AIM: Here is the task for the listing below: output exactly the lines from the one containing "Recreate this scene" through the one containing "from mathutils import Vector", and leave out the pictures.

RAW DATA:
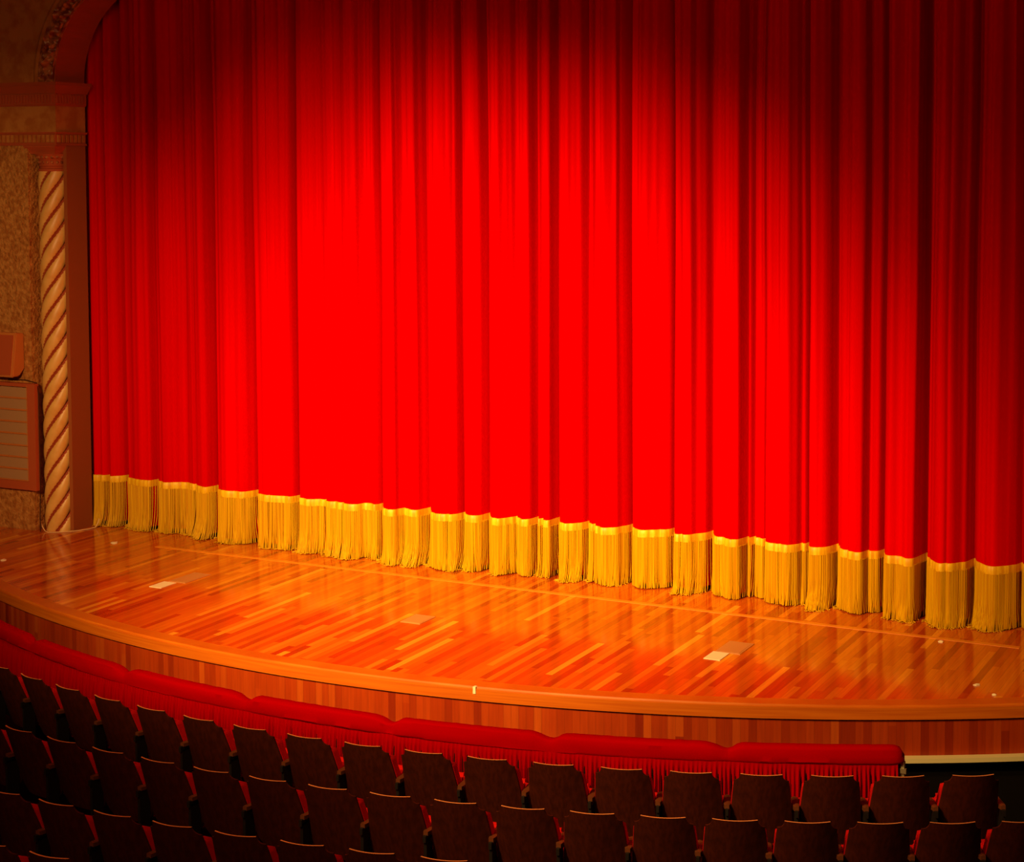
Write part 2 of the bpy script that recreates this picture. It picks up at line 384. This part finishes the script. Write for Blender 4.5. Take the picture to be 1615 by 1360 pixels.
--
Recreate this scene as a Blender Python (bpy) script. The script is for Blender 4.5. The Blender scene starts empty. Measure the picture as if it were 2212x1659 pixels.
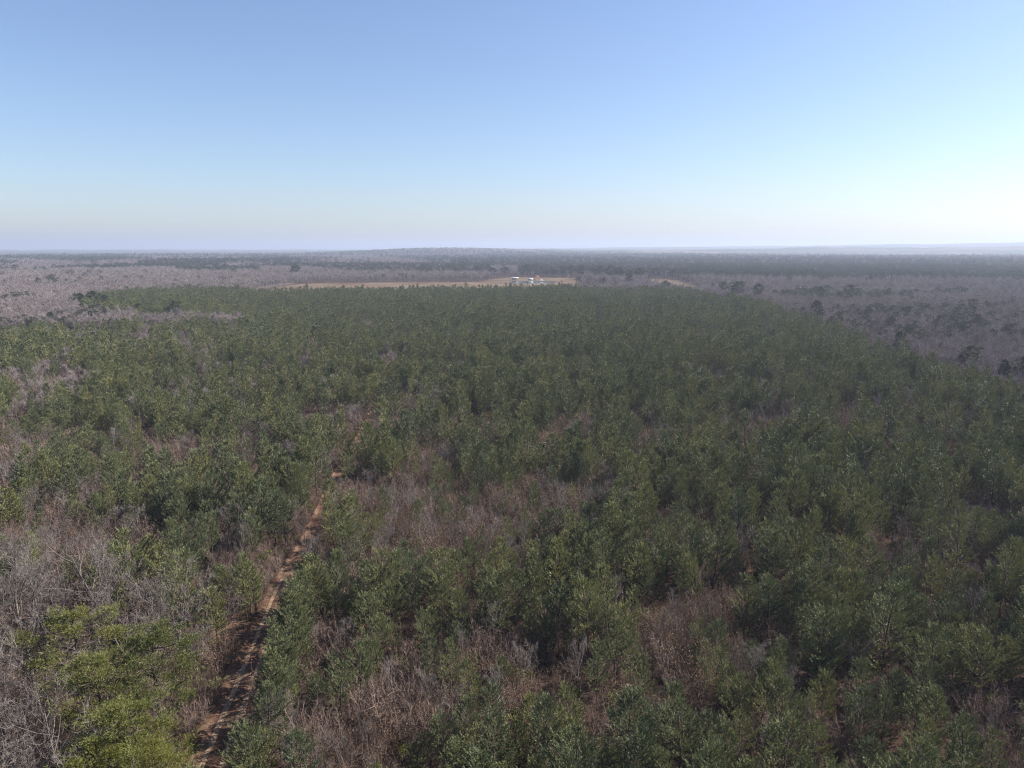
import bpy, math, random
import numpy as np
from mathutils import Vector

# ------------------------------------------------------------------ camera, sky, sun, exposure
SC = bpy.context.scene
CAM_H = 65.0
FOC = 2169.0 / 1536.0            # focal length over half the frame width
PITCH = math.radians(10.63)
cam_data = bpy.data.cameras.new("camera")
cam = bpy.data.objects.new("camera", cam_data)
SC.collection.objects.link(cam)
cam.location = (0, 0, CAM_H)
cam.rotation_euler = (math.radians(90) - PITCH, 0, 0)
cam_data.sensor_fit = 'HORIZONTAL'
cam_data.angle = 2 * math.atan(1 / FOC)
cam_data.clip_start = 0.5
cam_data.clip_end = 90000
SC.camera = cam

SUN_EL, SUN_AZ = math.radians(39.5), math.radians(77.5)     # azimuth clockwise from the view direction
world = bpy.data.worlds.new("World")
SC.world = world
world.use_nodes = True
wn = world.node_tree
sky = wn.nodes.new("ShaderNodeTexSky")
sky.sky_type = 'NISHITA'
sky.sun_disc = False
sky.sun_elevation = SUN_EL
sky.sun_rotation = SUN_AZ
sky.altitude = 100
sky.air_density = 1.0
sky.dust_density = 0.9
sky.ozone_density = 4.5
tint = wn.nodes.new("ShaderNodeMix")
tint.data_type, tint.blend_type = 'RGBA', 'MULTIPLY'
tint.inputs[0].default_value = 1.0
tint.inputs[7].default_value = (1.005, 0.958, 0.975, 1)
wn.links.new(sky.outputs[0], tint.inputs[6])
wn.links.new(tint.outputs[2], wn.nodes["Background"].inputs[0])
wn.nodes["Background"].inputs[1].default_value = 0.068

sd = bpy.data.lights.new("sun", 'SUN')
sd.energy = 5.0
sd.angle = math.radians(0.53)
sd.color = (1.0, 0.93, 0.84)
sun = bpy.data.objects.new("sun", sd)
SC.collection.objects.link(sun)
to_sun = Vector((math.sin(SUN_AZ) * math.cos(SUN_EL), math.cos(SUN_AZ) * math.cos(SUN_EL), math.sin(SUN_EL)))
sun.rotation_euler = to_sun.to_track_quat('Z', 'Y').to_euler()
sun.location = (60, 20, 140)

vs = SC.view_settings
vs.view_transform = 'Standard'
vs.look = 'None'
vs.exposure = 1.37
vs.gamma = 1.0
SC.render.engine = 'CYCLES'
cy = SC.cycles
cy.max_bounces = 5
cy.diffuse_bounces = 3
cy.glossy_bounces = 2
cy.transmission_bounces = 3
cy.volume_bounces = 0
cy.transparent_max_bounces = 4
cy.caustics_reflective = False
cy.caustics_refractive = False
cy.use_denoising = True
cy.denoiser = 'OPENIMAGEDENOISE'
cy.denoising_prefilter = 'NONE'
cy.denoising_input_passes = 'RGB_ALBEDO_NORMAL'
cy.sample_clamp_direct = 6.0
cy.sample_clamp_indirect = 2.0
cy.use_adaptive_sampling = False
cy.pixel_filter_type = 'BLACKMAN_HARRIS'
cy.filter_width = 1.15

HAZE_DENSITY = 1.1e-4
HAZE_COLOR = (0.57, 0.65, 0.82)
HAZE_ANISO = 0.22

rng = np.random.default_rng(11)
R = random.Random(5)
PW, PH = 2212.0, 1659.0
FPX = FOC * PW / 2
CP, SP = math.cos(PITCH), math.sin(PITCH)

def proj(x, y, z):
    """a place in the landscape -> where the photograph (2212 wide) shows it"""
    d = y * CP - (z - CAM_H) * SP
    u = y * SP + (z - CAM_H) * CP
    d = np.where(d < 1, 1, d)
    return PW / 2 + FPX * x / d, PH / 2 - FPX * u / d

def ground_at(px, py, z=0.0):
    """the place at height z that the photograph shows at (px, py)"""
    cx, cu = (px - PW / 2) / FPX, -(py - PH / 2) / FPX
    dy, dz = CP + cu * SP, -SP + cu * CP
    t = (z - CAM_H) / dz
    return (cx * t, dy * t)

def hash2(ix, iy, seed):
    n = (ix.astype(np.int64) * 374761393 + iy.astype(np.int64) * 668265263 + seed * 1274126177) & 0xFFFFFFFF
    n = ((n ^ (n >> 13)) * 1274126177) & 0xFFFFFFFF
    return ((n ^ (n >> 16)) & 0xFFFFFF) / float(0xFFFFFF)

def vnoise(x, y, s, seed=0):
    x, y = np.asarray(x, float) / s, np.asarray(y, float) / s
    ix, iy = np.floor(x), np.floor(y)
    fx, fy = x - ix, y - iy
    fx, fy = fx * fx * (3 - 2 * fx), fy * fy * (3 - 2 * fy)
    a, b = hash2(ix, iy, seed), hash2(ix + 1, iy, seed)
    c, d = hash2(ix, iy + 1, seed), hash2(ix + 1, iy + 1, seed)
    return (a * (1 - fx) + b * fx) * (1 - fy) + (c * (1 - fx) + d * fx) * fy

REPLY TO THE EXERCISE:
Recreate this scene as a Blender Python (bpy) script. The script is for Blender 4.5. The Blender scene starts empty. Measure the picture as if it were 2212x1659 pixels.
import bpy, math, random
import numpy as np
from mathutils import Vector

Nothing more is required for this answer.